Wednesday, March 29, 2006

Mini-Sensors for "Military Omniscience"

From BoingBoing:

Mini-Sensors for "Military Omniscience": "Xeni Jardin: Defensetech's Noah Shachtman says, Spotting insurgents, sorting out friend from foe -- it's beyond tough in today's guerilla war zones. So tough, that no single monitor can be counted on to handle the job. The Pentagon's answer: build a set of palm-sized, networked sensors that can be scattered around, and work together to 'detect, classify, localize, and track dismounted combatants under foliage and in urban environments.' It's part of a larger Defense Department effort to establish 'military omniscience' -- and 'ubiquitous monitoring.' Link to blog post with photos. "
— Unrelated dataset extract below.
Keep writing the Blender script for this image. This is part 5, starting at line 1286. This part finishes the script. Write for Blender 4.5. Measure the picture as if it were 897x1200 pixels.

Doesn't this effectively negate the idea:

"When in the Course of human events, it becomes necessary for one people to dissolve the political bands which have connected them with another, and to assume, among the Powers of the earth, the separate and equal station to which the Laws of Nature and of Nature's God entitle them, a decent respect to the opinions of mankind requires that they should declare the causes which impel them to the separation."

I guess I had a hold out that revolution against a repressive governement was still possible via Guerilla warfare. If technologies such as these negate that possibility, why reason does the government have to fear its people?

1 Comments:

Blogger The Angry Engineer said...

Rights aren't for those other people.